Task: Copy out each line exactly; pictures stay out of the copy.

++++ Provided data ++++

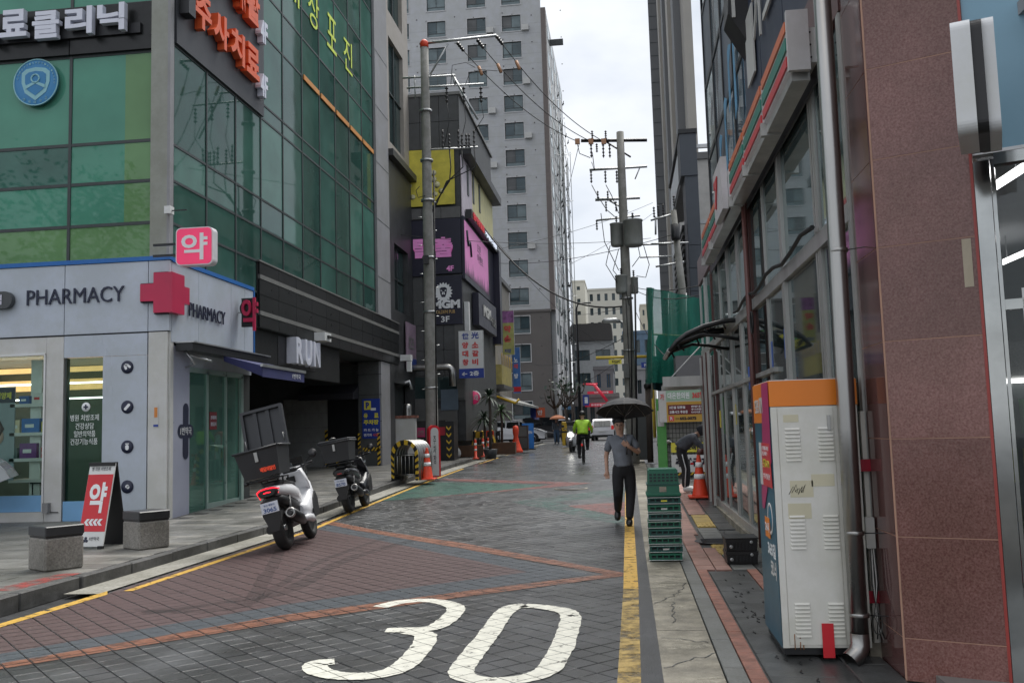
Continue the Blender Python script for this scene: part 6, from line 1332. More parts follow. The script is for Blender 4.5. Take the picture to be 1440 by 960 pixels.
for s_, x, z, w_, h_ in (('2인실 입원실', .27, .34, .4, .07), ('교통사고 후유증', .27, .22, .46, .075), ('한방내과·침', .82, .36, .4, .05), ('추나요법·한약', .82, .29, .4, .05), ('다이어트 클리닉', .82, .215, .42, .05)): text(s_, M_txtw, t, pA+X*x+Z*z-Y*q, X, Z, w_, h_, depth=.003, bold=.03)
tpan(.25, .03, .13, .13, M_rt); text('R', M_txtw, t, pA+X*.28+Z*.055-Y*q, X, Z, .07, .08, depth=.003); text('602-0075', M_txtk, t, pA+X*.52+Z*.05-Y*.0085, X, Z, .42, .08, depth=.003, bold=.05); text('전화', M_txtk, t, pA+X*.42+Z*.06-Y*.0085, X, Z, .08, .05, depth=.003, bold=.0); text('1001', M_txtk, t, pA+X*1.12+Z*.05-Y*.0085, X, Z, .2, .08, depth=.003, bold=.05)
kw = thing('shop_shutter', 'pale gridded shutter below the clinic sign', 'shutter', tuple(atY(935, 650, 24.4))); a_, b_ = atY(934, 690, 24.4), atY(1003, 592, 24.4)
B('sheet', mat('shutter_grey', (.36, .37, .35), .6), kw, a_.x, b_.x, 24.4, 24.45, .3, b_.z)
gm_ = MB()
for k in range(16): gm_.box(a_.x+k*.09, a_.x+k*.09+.012, 24.37, 24.395, .3, b_.z)
for k in range(12): gm_.box(a_.x, b_.x, 24.368, 24.392, .4+k*.12, .412+k*.12)
gm_.build('grille', M_gp, kw)
def at2(px0, py0, px1, py1, y): a, b = atY(px0, py1, y), atY(px1, py0, y); return a, b.x-a.x, b.z-a.z
o, w_, h_ = at2(944, 621, 1003, 636, 24.2); board('banner', 'yellow shop banner with black lettering behind the bending worker', 'banner', o, X, Z, w_, h_, .02, M_sy, [('스타 노래연습장', .1, .05, w_*.85, h_*.6, M_txtk, .04)])
o, w_, h_ = at2(945, 638, 1003, 664, 24.1); board('banner', 'white and blue banner with heavy black lettering behind the worker', 'banner', o, X, Z, w_, h_, .02, M_white, [('주차금지', .1, .14, w_*.8, h_*.5, M_txtk, .06), ('#', w_*.45, h_*.42, w_*.5, .05, M_red)])
o, w_, h_ = at2(944, 664, 1003, 668, 24.0); q = thing('striped_rail', 'black and yellow striped rail below the white banner', 'rail', tuple(o)); hazard(q, o, X, Z, -Y, w_, h_+.02, th=.04, k=10, vert=False)
o, w_, h_ = at2(958, 673, 1003, 690, 23); board('floor_board', 'blue and white board leaning behind the traffic cone', 'board', o, X, Vector((0, .5, 1)), w_, h_, .02, M_white, [('#', w_*.2, .05, w_*.5, h_*.5, mat('azure', (.05, .25, .5), .5))])
M_lg = mat('lime_paint', (.1, .36, .09), .5, var=.1); gp = thing('green_post', 'bright green post at the left edge of the clinic shutter', 'post', tuple(atY(930, 650, 24.3))); o, w_, h_ = at2(926, 560, 935, 650, 24.3); B('post', M_lg, gp, o.x, o.x+w_, 24.3, 24.5, .3, o.z+h_); B('notice', M_white, gp, o.x+.02, o.x+w_*.8, 24.28, 24.3, 1.55, 1.95)
uc = thing('utility_cabinet', 'grey roadside utility cabinet behind the umbrella man', 'cabinet', tuple(G(903, 648, .03)), local=True); B('body', M_gran, uc, -.38, .3, -.2, .3, .05, 1.75, b=.02); B('door', mat('cabinet_door', (.13, .14, .14), .5), uc, -.34, .26, -.22, -.2, .15, 1.65); B('hood', M_gran, uc, -.42, .34, -.26, .34, 1.75, 1.83)
tr_ = thing('timber_post', 'dark brown post wrapped in cable right of the cabinet', 'post', tuple(G(915, 650, .03)), local=True); MB().tube([(0, 0, 0), (.02, 0, 2.4)], .1, 8).build('post', M_bark, tr_); MB().lathe((.01, 0, 2.4), [(.12, 0), (.13, .12), (.06, .2)], 10).build('cap', M_blk, tr_)
sb_ = thing('steel_bollards', 'stainless steel hoop barrier beside the green crates', 'barrier', tuple(G(937, 668, .03)), local=True)
for x in (-.1, .02, .14): MB().tube([(x, 0, 0), (x, 0, .78)], .05, 10).build('post', M_steel, sb_)
MB().tube([(-.14, 0, .78), (-.1, -.1, .84), (.1, -.12, .86), (.2, -.02, .8)], .075, 12).build('top_rail', M_steel, sb_)
# ------------------------------------------------------------------ RIGHT: shop building
XF = 1.62
rbld = thing('shop_building', 'two storey shop building with steel framed glass front and navy upper floor', 'building', (XF, 6, 0))
G_s1 = glass('store_glass', (.04, .055, .055), refl=.5, trans=.5, tint=(.9, .96, .96), wav=.002); G_s2 = glass('store_glass_upper', (.08, .11, .11), refl=.6, trans=.15, tint=(.88, .97, .97), wav=.003)
M_stf = mat('storefront_steel', (.47, .47, .45), .36, metal=.5, var=.2, vs=4, streak=.15); M_mbr = mat('maroon_metal', (.1, .035, .03), .4, var=.2); M_nvy = mat('navy_cladding', (.035, .045, .075), .45, var=.12, vs=1); M_nv2 = mat('slate_blue', (.09, .11, .14), .4, var=.15, vs=1)
ym_ = [6.55, 7.6, 7.75, 9.3, 9.45, 10.5, 11.6, 12.9, 13.05, 14.2, 15.5, 16.9, 18.2, 19.4]
for i, y in enumerate(ym_):
    m = M_mbr if i in (6, 11) else M_stf; wd = .05 if i % 3 else .08
    B('mullion', m, rbld, XF-.022-(.012 if i % 3 == 0 else 0), XF+.08, y-wd/2, y+wd/2, .1, 4.42)
for a_, b_ in zip(ym_, ym_[1:]):
    if b_-a_ < .3: B('filler_panel', M_stf, rbld, XF-.02, XF, a_+.05, b_-.05, .1, 4.4); continue
    B('pane', G_s1, rbld, XF, XF+.012, a_+.045, b_-.045, .22, 2.93); B('pane', G_s2, rbld, XF, XF+.012, a_+.045, b_-.045, 3.08, 4.4)
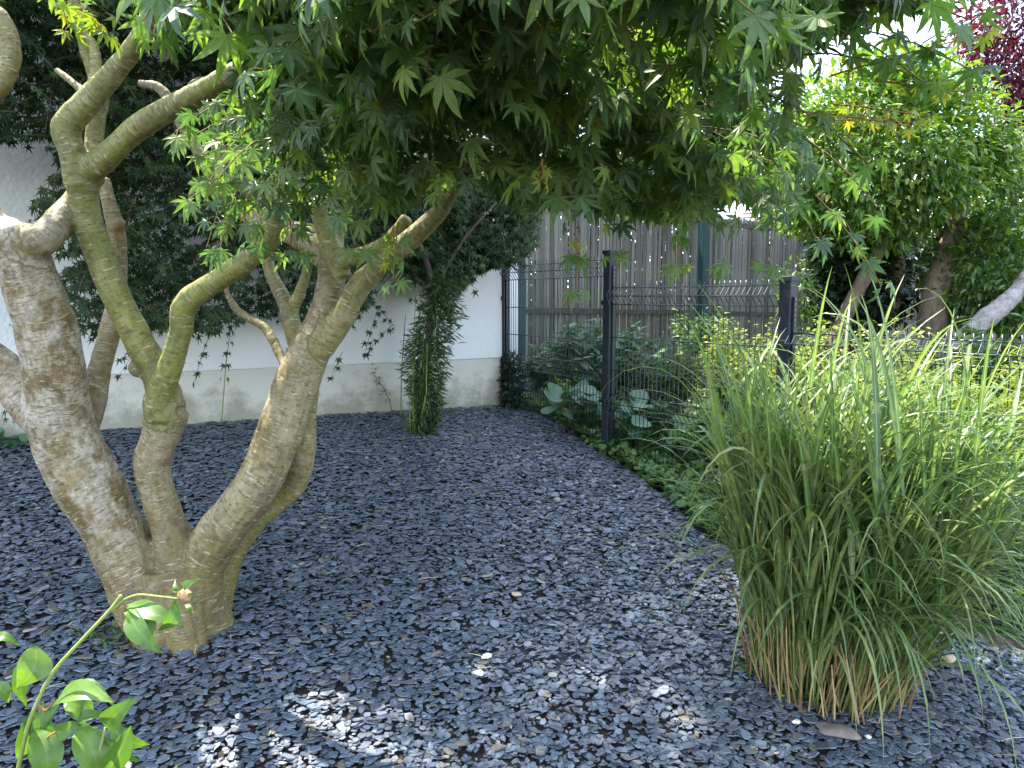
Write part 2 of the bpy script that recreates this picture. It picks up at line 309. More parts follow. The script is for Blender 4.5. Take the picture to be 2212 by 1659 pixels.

++++

Solution to the problem:
Continue the Blender Python script for this scene: part 6, from line 1332. More parts follow. The script is for Blender 4.5. Take the picture to be 1440 by 960 pixels.
for s_, x, z, w_, h_ in (('2인실 입원실', .27, .34, .4, .07), ('교통사고 후유증', .27, .22, .46, .075), ('한방내과·침', .82, .36, .4, .05), ('추나요법·한약', .82, .29, .4, .05), ('다이어트 클리닉', .82, .215, .42, .05)): text(s_, M_txtw, t, pA+X*x+Z*z-Y*q, X, Z, w_, h_, depth=.003, bold=.03)
tpan(.25, .03, .13, .13, M_rt); text('R', M_txtw, t, pA+X*.28+Z*.055-Y*q, X, Z, .07, .08, depth=.003); text('602-0075', M_txtk, t, pA+X*.52+Z*.05-Y*.0085, X, Z, .42, .08, depth=.003, bold=.05); text('전화', M_txtk, t, pA+X*.42+Z*.06-Y*.0085, X, Z, .08, .05, depth=.003, bold=.0); text('1001', M_txtk, t, pA+X*1.12+Z*.05-Y*.0085, X, Z, .2, .08, depth=.003, bold=.05)
kw = thing('shop_shutter', 'pale gridded shutter below the clinic sign', 'shutter', tuple(atY(935, 650, 24.4))); a_, b_ = atY(934, 690, 24.4), atY(1003, 592, 24.4)
B('sheet', mat('shutter_grey', (.36, .37, .35), .6), kw, a_.x, b_.x, 24.4, 24.45, .3, b_.z)
gm_ = MB()
for k in range(16): gm_.box(a_.x+k*.09, a_.x+k*.09+.012, 24.37, 24.395, .3, b_.z)
for k in range(12): gm_.box(a_.x, b_.x, 24.368, 24.392, .4+k*.12, .412+k*.12)
gm_.build('grille', M_gp, kw)
def at2(px0, py0, px1, py1, y): a, b = atY(px0, py1, y), atY(px1, py0, y); return a, b.x-a.x, b.z-a.z
o, w_, h_ = at2(944, 621, 1003, 636, 24.2); board('banner', 'yellow shop banner with black lettering behind the bending worker', 'banner', o, X, Z, w_, h_, .02, M_sy, [('스타 노래연습장', .1, .05, w_*.85, h_*.6, M_txtk, .04)])
o, w_, h_ = at2(945, 638, 1003, 664, 24.1); board('banner', 'white and blue banner with heavy black lettering behind the worker', 'banner', o, X, Z, w_, h_, .02, M_white, [('주차금지', .1, .14, w_*.8, h_*.5, M_txtk, .06), ('#', w_*.45, h_*.42, w_*.5, .05, M_red)])
o, w_, h_ = at2(944, 664, 1003, 668, 24.0); q = thing('striped_rail', 'black and yellow striped rail below the white banner', 'rail', tuple(o)); hazard(q, o, X, Z, -Y, w_, h_+.02, th=.04, k=10, vert=False)
o, w_, h_ = at2(958, 673, 1003, 690, 23); board('floor_board', 'blue and white board leaning behind the traffic cone', 'board', o, X, Vector((0, .5, 1)), w_, h_, .02, M_white, [('#', w_*.2, .05, w_*.5, h_*.5, mat('azure', (.05, .25, .5), .5))])
M_lg = mat('lime_paint', (.1, .36, .09), .5, var=.1); gp = thing('green_post', 'bright green post at the left edge of the clinic shutter', 'post', tuple(atY(930, 650, 24.3))); o, w_, h_ = at2(926, 560, 935, 650, 24.3); B('post', M_lg, gp, o.x, o.x+w_, 24.3, 24.5, .3, o.z+h_); B('notice', M_white, gp, o.x+.02, o.x+w_*.8, 24.28, 24.3, 1.55, 1.95)
uc = thing('utility_cabinet', 'grey roadside utility cabinet behind the umbrella man', 'cabinet', tuple(G(903, 648, .03)), local=True); B('body', M_gran, uc, -.38, .3, -.2, .3, .05, 1.75, b=.02); B('door', mat('cabinet_door', (.13, .14, .14), .5), uc, -.34, .26, -.22, -.2, .15, 1.65); B('hood', M_gran, uc, -.42, .34, -.26, .34, 1.75, 1.83)
tr_ = thing('timber_post', 'dark brown post wrapped in cable right of the cabinet', 'post', tuple(G(915, 650, .03)), local=True); MB().tube([(0, 0, 0), (.02, 0, 2.4)], .1, 8).build('post', M_bark, tr_); MB().lathe((.01, 0, 2.4), [(.12, 0), (.13, .12), (.06, .2)], 10).build('cap', M_blk, tr_)
sb_ = thing('steel_bollards', 'stainless steel hoop barrier beside the green crates', 'barrier', tuple(G(937, 668, .03)), local=True)
for x in (-.1, .02, .14): MB().tube([(x, 0, 0), (x, 0, .78)], .05, 10).build('post', M_steel, sb_)
MB().tube([(-.14, 0, .78), (-.1, -.1, .84), (.1, -.12, .86), (.2, -.02, .8)], .075, 12).build('top_rail', M_steel, sb_)
# ------------------------------------------------------------------ RIGHT: shop building
XF = 1.62
rbld = thing('shop_building', 'two storey shop building with steel framed glass front and navy upper floor', 'building', (XF, 6, 0))
G_s1 = glass('store_glass', (.04, .055, .055), refl=.5, trans=.5, tint=(.9, .96, .96), wav=.002); G_s2 = glass('store_glass_upper', (.08, .11, .11), refl=.6, trans=.15, tint=(.88, .97, .97), wav=.003)
M_stf = mat('storefront_steel', (.47, .47, .45), .36, metal=.5, var=.2, vs=4, streak=.15); M_mbr = mat('maroon_metal', (.1, .035, .03), .4, var=.2); M_nvy = mat('navy_cladding', (.035, .045, .075), .45, var=.12, vs=1); M_nv2 = mat('slate_blue', (.09, .11, .14), .4, var=.15, vs=1)
ym_ = [6.55, 7.6, 7.75, 9.3, 9.45, 10.5, 11.6, 12.9, 13.05, 14.2, 15.5, 16.9, 18.2, 19.4]
for i, y in enumerate(ym_):
    m = M_mbr if i in (6, 11) else M_stf; wd = .05 if i % 3 else .08
    B('mullion', m, rbld, XF-.022-(.012 if i % 3 == 0 else 0), XF+.08, y-wd/2, y+wd/2, .1, 4.42)
for a_, b_ in zip(ym_, ym_[1:]):
    if b_-a_ < .3: B('filler_panel', M_stf, rbld, XF-.02, XF, a_+.05, b_-.05, .1, 4.4); continue
    B('pane', G_s1, rbld, XF, XF+.012, a_+.045, b_-.045, .22, 2.93); B('pane', G_s2, rbld, XF, XF+.012, a_+.045, b_-.045, 3.08, 4.4)
Write part 2 of the bpy script that recreates this picture. It picks up at line 309. More parts follow. The script is for Blender 4.5. Take the picture to be 2212 by 1659 pixels.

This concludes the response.